A democracia desativada e a nova governabilidade: o pensamento político de Lula da Silva

A única novidade no terceiro governo Lula não é a aparição de Janja da Silva, socióloga orgânica e primeira dama. É a pauta de ideias eleita pelo presidente. Há evidência, suspeitas, bem a propósito, de que alguém do seu recolhimento ideológico, andou a ler Foucault e recitou-lhe algumas passagens desta nova dogmática da esquerda “progressista”.

Em termos culturais e de informação para um agente da revolução poderia ser uma notícia alvissareira. Para um chefe de Estado, um contra-ponto cheio de riscos, pelos tropeços teóricos e diplomáticos que poderia trazer aos negócios de Estado.

Conquanto lhe faltem as luzes de um curso nas Sciences-Po e no Collège de France, nem por isso viu-se privado o mais recente discípulo de Foucault das graves reflexões dos “governamentalIty studies”.

Nas suas interpelações dirigidas às poderosas lideranças europeias e americana, o nosso presidente apoia-se sobre as noções foulcaulteanas de “rationalité politique” e “gouvernementalité” e aponta o “neoliberalismo” e o “néo-conservatisme”como armas que o capitalismo, ou o que possa hoje significar este registro, deverá empregar para levar adiante a
“desdemocratização” da governamentabilidade das sociedades atuais.

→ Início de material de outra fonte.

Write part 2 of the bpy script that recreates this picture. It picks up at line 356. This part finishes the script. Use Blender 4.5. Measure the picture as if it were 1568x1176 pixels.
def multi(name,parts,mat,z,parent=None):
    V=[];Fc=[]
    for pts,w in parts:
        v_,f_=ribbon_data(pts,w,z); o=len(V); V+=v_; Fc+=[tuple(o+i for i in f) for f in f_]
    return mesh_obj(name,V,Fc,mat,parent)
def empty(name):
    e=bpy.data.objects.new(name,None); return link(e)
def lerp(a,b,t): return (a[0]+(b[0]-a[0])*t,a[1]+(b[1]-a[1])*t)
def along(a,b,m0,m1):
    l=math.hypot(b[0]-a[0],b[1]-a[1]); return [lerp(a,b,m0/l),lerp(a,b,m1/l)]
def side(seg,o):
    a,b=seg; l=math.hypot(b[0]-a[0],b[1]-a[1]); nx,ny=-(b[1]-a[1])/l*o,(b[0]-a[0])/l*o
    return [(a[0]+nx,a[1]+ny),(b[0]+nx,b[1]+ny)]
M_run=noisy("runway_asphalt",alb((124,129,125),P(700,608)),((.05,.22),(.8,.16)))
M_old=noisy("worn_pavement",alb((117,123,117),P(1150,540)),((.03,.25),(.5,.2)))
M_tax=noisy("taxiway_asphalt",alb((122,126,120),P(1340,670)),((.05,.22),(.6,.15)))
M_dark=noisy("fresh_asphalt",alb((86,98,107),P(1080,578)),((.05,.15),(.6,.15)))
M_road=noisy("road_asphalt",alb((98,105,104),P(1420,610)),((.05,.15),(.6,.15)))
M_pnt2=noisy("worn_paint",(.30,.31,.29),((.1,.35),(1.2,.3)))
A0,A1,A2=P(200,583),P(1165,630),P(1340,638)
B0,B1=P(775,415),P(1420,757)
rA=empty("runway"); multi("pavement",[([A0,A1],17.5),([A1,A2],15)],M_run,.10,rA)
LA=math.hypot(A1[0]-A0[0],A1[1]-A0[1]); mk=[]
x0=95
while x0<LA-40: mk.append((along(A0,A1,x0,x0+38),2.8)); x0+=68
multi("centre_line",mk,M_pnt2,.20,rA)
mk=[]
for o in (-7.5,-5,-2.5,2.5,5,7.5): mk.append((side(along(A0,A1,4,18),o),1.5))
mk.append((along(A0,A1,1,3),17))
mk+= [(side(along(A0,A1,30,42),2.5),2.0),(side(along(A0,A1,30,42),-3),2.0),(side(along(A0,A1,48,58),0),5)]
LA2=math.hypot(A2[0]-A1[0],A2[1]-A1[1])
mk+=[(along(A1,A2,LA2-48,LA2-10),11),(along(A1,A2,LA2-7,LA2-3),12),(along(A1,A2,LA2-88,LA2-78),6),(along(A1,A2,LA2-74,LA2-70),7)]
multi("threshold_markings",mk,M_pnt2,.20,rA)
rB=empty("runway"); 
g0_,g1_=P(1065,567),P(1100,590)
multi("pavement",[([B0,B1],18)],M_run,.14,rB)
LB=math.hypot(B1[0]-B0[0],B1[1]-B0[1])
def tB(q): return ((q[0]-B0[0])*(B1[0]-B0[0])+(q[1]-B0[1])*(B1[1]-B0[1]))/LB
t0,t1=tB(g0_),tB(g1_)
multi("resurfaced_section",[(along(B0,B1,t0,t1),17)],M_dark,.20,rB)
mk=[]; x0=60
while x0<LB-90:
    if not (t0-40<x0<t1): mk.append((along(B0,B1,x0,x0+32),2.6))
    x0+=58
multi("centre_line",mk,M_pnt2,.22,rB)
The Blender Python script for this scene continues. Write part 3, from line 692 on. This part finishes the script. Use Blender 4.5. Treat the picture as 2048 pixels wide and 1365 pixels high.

A concepção de “gouvernementalité” que impregna o neoliberalismo, denunciam Foucault e Lula, em harmoniosa solidariedade, como nova revelação extraída dos anúncios de uma dogmática científica, nada tem do velho “lsissez-faire” liberal-capitalista de antanho. Ao contrário, o neoliberalismo, associado ao neo-conservatismo, são a fórmula ou o princípio ativo de uma política ativa de construção. Neste quadro de circunstâncias temerárias, vislumbram os dois insignes teóricos que a “classe dirigente […] não seja mais composta de homens da lei, mas de homens de negócios” *

Armado destas revelações, o nosso presidente lota dois aviões com políticos, ativistas e empresários e sai, mundo afora, em cruzada contra um “governamentação” a ser demolida e substituída pela força de governos progressistas em uma democracia centralizada na ordem legal de um
Novo Estado, cuja autoridade não flui da representação e do mandato, porém de uma forma atualizada do sovietismo, na qual o povo e os instrumentos de um governo constitucional são substituídos pelo poder esclarecido dos timoneiros de um novo mundo.

Resulta destas breves considerações a curiosidade de descobrir não mais os integrantes do gabinete secreto e do ódio, mas os feiticeiros discretos que desenvolvem estes experimentos teóricos — e ensinam o presidente a usá-los midiaticamente, valorizados por aquele gestual esquizoide que empolga a sua diligente militância.

* Wndy Brown – “Les habits neufs de la politique Mondiale (neoliberalisme et néo-conservatisme). Les prairies Ordinaires, Paris, 2003.

Paulo Elpídio de Menezes Neto

Cientista político, exerceu o magistério na Universidade Federal do Ceará e participou da fundação da Faculdade de Ciências Sociais e Filosofia, em 1968, sendo o seu primeiro diretor. Foi pró-reitor de Pesquisa e Pós-Graduação e reitor da UFC, no período de 1979/83. Exerceu os cargos de secretário da Educação Superior do Ministério da Educação, secretário da Educação do Estado do Ceará, secretário Nacional de Educação Básica e diretor do FNDE, do Ministério da Educação. Foi, por duas vezes, professor visitante da Universidade de Colônia, na Alemanha. É membro da Academia Brasileira de Educação. Tem vários livros publicados.